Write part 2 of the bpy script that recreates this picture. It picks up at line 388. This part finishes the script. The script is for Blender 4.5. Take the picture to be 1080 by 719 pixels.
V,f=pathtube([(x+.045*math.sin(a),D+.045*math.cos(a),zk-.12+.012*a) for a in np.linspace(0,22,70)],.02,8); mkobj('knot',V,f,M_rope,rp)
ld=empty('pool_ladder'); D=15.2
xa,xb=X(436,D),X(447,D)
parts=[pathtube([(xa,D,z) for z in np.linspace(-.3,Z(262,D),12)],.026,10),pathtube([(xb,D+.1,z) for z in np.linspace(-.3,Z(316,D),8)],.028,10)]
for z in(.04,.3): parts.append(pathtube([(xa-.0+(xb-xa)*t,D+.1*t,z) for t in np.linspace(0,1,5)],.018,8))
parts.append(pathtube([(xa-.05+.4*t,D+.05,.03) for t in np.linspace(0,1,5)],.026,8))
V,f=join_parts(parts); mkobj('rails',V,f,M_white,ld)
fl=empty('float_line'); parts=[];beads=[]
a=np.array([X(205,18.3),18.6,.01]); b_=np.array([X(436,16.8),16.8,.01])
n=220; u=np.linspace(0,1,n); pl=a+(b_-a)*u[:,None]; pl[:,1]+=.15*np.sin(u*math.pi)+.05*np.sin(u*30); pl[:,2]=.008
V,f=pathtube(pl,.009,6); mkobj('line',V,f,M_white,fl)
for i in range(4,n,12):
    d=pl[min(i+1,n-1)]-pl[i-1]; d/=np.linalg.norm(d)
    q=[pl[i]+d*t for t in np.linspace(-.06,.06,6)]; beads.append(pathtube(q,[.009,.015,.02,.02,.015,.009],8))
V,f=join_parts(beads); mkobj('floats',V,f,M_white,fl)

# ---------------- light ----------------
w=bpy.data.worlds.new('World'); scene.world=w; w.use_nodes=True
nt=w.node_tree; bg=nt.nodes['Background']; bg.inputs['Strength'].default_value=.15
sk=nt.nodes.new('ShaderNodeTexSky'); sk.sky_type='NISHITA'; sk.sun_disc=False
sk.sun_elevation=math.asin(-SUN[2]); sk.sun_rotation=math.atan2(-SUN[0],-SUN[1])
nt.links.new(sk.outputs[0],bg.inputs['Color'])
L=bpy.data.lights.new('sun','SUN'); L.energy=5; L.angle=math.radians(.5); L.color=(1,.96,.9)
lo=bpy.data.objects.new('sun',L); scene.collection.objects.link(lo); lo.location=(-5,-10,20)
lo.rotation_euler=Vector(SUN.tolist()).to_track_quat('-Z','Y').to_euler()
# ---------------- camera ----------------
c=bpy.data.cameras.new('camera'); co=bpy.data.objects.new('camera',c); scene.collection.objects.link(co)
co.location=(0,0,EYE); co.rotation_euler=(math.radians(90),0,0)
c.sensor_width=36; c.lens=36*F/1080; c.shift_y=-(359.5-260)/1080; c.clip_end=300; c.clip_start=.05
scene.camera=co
* * *
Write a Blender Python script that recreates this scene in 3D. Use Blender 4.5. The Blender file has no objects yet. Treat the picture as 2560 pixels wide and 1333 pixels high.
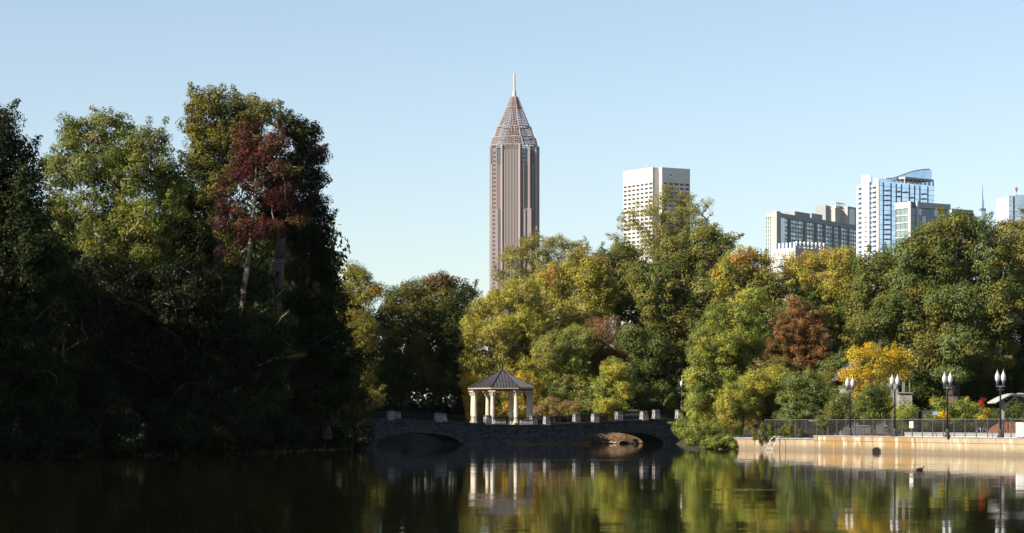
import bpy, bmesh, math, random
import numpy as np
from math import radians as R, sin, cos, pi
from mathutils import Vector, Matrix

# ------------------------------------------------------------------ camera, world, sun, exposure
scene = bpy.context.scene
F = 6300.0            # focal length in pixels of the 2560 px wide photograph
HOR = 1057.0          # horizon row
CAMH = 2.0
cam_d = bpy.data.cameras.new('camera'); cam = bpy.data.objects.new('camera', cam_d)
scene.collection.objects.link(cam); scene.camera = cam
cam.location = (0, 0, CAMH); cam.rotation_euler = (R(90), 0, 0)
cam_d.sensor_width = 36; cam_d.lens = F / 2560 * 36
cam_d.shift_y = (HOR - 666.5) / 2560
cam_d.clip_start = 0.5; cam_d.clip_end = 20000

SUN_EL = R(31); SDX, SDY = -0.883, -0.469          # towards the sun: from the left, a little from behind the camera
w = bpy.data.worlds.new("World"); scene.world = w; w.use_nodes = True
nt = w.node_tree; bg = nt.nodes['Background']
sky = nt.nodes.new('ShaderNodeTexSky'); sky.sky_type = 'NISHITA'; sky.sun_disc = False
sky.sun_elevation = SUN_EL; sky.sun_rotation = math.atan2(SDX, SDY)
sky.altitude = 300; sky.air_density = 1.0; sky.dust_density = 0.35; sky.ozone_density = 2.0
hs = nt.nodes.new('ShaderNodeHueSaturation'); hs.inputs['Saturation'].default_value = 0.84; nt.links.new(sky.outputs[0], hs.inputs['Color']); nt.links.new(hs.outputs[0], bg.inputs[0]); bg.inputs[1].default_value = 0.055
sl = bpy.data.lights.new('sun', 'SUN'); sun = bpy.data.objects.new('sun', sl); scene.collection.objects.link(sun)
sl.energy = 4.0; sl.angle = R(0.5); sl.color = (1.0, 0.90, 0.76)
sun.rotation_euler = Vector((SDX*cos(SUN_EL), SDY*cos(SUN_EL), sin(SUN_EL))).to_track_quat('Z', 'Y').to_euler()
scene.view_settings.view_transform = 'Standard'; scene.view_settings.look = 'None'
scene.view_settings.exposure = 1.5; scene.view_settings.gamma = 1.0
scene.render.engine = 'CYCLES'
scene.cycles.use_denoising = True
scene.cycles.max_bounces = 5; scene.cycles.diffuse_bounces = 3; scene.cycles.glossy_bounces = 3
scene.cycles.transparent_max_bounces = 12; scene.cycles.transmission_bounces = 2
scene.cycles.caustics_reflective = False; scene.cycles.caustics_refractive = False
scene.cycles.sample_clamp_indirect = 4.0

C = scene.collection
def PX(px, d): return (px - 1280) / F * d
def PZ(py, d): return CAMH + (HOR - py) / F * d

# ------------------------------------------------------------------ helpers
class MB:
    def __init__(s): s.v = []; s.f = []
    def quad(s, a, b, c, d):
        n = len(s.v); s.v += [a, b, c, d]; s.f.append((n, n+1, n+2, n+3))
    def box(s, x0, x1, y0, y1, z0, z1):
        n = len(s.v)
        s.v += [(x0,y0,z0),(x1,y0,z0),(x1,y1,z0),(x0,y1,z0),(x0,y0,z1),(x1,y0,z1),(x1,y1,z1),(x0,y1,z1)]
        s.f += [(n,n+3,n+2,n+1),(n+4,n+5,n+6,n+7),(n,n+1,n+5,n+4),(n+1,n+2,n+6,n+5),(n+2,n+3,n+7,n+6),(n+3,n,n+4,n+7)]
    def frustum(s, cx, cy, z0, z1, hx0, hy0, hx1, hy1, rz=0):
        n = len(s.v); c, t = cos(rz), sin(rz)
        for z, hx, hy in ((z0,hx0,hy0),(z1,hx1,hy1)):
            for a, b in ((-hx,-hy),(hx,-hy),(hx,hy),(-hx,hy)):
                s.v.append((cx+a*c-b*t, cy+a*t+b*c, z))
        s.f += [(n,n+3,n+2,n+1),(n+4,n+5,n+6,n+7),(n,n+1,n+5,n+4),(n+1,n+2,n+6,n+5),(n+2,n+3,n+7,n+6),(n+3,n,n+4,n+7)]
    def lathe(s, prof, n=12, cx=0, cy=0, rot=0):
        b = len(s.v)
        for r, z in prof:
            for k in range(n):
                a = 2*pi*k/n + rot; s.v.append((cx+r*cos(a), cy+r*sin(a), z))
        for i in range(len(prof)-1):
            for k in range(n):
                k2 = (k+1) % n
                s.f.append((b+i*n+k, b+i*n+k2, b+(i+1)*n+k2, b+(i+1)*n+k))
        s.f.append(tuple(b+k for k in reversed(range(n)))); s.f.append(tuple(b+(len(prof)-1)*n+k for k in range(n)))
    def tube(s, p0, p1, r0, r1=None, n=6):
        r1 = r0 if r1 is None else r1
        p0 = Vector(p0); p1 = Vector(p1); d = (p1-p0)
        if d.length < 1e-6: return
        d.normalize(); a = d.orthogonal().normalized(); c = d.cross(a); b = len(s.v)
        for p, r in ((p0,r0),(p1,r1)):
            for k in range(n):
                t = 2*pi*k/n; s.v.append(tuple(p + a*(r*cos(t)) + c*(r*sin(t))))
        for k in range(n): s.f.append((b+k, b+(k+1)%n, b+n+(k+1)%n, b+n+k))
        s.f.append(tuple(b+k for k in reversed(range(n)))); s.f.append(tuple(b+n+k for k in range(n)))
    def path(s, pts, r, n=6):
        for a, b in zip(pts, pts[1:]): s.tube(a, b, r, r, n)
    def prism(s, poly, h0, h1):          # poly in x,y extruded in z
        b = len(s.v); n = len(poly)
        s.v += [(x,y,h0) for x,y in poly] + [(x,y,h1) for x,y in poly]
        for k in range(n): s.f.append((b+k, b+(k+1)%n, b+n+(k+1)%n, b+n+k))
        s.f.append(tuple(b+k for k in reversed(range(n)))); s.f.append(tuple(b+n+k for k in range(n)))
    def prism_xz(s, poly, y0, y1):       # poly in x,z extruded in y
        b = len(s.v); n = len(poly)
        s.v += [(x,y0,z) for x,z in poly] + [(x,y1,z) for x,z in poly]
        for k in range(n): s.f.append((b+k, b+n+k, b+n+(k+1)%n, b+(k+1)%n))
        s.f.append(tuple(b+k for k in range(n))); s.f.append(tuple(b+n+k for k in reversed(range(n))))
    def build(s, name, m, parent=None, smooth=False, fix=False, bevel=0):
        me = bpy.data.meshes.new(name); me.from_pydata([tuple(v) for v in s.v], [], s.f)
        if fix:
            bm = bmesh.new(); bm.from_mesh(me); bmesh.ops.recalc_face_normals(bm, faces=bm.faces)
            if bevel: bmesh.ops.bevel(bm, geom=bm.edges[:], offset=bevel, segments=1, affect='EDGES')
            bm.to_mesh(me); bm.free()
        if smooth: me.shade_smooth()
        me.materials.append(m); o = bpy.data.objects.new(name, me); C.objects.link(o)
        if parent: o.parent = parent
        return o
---
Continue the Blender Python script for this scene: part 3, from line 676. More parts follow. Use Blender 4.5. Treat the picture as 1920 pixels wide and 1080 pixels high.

*Directions for this task:*
Start at the line with "Write a Blender", stop at the line with "cam_d.clip_start = 0.5;", both lines included, and repeat that span exactly without its pictures.

*Written solution:*
Write a Blender Python script that recreates this scene in 3D. Use Blender 4.5. The Blender file has no objects yet. Treat the picture as 2560 pixels wide and 1333 pixels high.
import bpy, bmesh, math, random
import numpy as np
from math import radians as R, sin, cos, pi
from mathutils import Vector, Matrix

# ------------------------------------------------------------------ camera, world, sun, exposure
scene = bpy.context.scene
F = 6300.0            # focal length in pixels of the 2560 px wide photograph
HOR = 1057.0          # horizon row
CAMH = 2.0
cam_d = bpy.data.cameras.new('camera'); cam = bpy.data.objects.new('camera', cam_d)
scene.collection.objects.link(cam); scene.camera = cam
cam.location = (0, 0, CAMH); cam.rotation_euler = (R(90), 0, 0)
cam_d.sensor_width = 36; cam_d.lens = F / 2560 * 36
cam_d.shift_y = (HOR - 666.5) / 2560
cam_d.clip_start = 0.5; cam_d.clip_end = 20000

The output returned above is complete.